═══ Working data ═══
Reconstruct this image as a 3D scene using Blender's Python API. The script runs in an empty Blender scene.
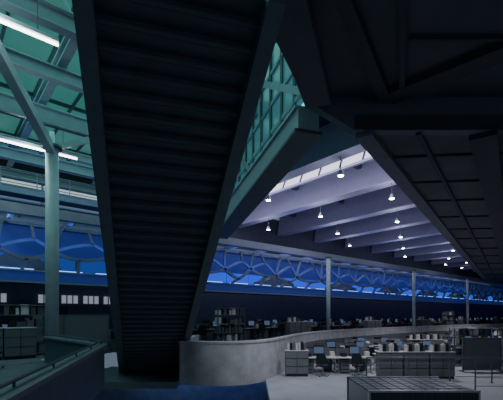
import bpy, math, random
from mathutils import Vector, Matrix
random.seed(4)
CA, SA = 0.764, 0.645      # camera view axes are rotated 40.2 deg against the hall grid
def G(r, d, z=0.0):        # metres right of and ahead of the camera, from image coordinates -> hall grid
    return Vector((CA*r+SA*d, -SA*r+CA*d, z))
ROT = -math.atan2(SA, CA)

# ---------------------------------------------------------------- materials
def mat(name, col, rough=0.6, metal=0.0, emis=None, es=0.0, noise=0.0, nscale=3.0, bump=0.0, spec=0.4):
    m = bpy.data.materials.new(name); m.use_nodes = True
    nt = m.node_tree; b = nt.nodes["Principled BSDF"]
    b.inputs["Base Color"].default_value = (*col, 1)
    b.inputs["Roughness"].default_value = rough
    b.inputs["Metallic"].default_value = metal
    b.inputs["Specular IOR Level"].default_value = spec
    if emis:
        b.inputs["Emission Color"].default_value = (*emis, 1)
        b.inputs["Emission Strength"].default_value = es
    if noise > 0 or bump > 0:
        tc = nt.nodes.new("ShaderNodeTexCoord")
        n = nt.nodes.new("ShaderNodeTexNoise"); n.inputs["Scale"].default_value = nscale
        n.inputs["Detail"].default_value = 5
        nt.links.new(tc.outputs["Object"], n.inputs["Vector"])
        if noise > 0:
            cr = nt.nodes.new("ShaderNodeValToRGB")
            cr.color_ramp.elements[0].position = 0.3; cr.color_ramp.elements[1].position = 0.7
            cr.color_ramp.elements[0].color = (*[c*(1-noise) for c in col], 1)
            cr.color_ramp.elements[1].color = (*[min(1, c*(1+noise)) for c in col], 1)
            nt.links.new(n.outputs["Fac"], cr.inputs["Fac"])
            nt.links.new(cr.outputs["Color"], b.inputs["Base Color"])
        if bump > 0:
            bp = nt.nodes.new("ShaderNodeBump"); bp.inputs["Strength"].default_value = bump
            nt.links.new(n.outputs["Fac"], bp.inputs["Height"])
            nt.links.new(bp.outputs["Normal"], b.inputs["Normal"])
    return m

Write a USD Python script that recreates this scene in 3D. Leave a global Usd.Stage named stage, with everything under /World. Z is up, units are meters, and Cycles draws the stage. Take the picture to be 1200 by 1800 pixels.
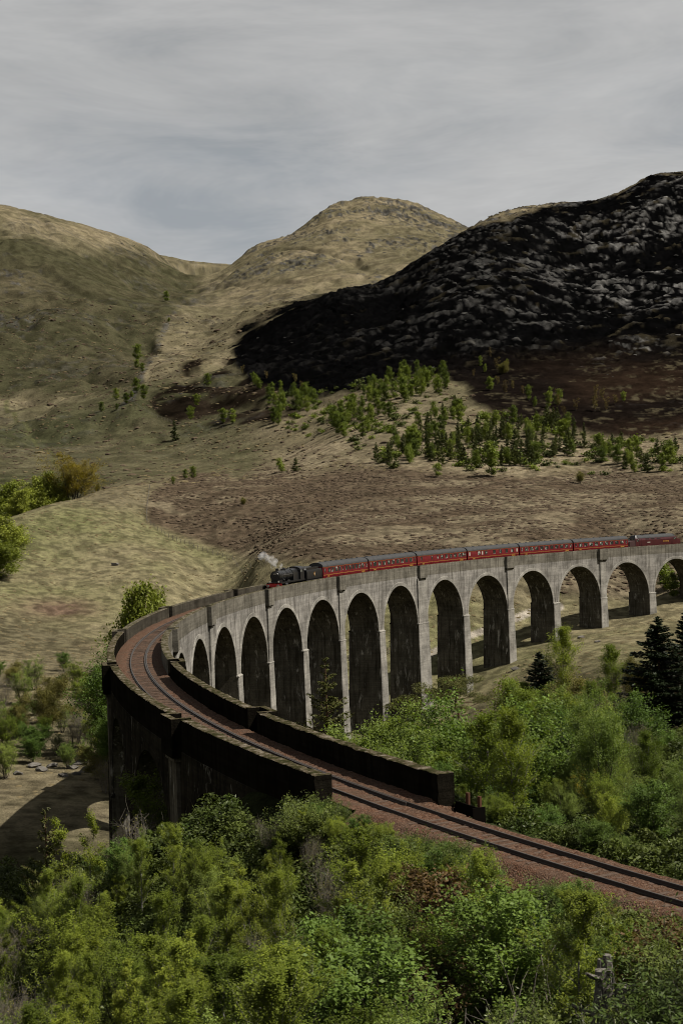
═══
▶ [Aim of the task] Every entry must be reproduced exactly, with the images left out.

▶ [Response below]
Reconstruct this image as a 3D scene using Blender's Python API. The script runs in an empty Blender scene.
import bpy, math, random
from mathutils import Vector, Matrix
random.seed(4)
CA, SA = 0.764, 0.645      # camera view axes are rotated 40.2 deg against the hall grid
def G(r, d, z=0.0):        # metres right of and ahead of the camera, from image coordinates -> hall grid
    return Vector((CA*r+SA*d, -SA*r+CA*d, z))
ROT = -math.atan2(SA, CA)

# ---------------------------------------------------------------- materials
def mat(name, col, rough=0.6, metal=0.0, emis=None, es=0.0, noise=0.0, nscale=3.0, bump=0.0, spec=0.4):
    m = bpy.data.materials.new(name); m.use_nodes = True
    nt = m.node_tree; b = nt.nodes["Principled BSDF"]
    b.inputs["Base Color"].default_value = (*col, 1)
    b.inputs["Roughness"].default_value = rough
    b.inputs["Metallic"].default_value = metal
    b.inputs["Specular IOR Level"].default_value = spec
    if emis:
        b.inputs["Emission Color"].default_value = (*emis, 1)
        b.inputs["Emission Strength"].default_value = es
    if noise > 0 or bump > 0:
        tc = nt.nodes.new("ShaderNodeTexCoord")
        n = nt.nodes.new("ShaderNodeTexNoise"); n.inputs["Scale"].default_value = nscale
        n.inputs["Detail"].default_value = 5
        nt.links.new(tc.outputs["Object"], n.inputs["Vector"])
        if noise > 0:
            cr = nt.nodes.new("ShaderNodeValToRGB")
            cr.color_ramp.elements[0].position = 0.3; cr.color_ramp.elements[1].position = 0.7
            cr.color_ramp.elements[0].color = (*[c*(1-noise) for c in col], 1)
            cr.color_ramp.elements[1].color = (*[min(1, c*(1+noise)) for c in col], 1)
            nt.links.new(n.outputs["Fac"], cr.inputs["Fac"])
            nt.links.new(cr.outputs["Color"], b.inputs["Base Color"])
        if bump > 0:
            bp = nt.nodes.new("ShaderNodeBump"); bp.inputs["Strength"].default_value = bump
            nt.links.new(n.outputs["Fac"], bp.inputs["Height"])
            nt.links.new(bp.outputs["Normal"], b.inputs["Normal"])
    return m

Write a USD Python script that recreates this scene in 3D. Leave a global Usd.Stage named stage, with everything under /World. Z is up, units are meters, and Cycles draws the stage. Take the picture to be 1200 by 1800 pixels.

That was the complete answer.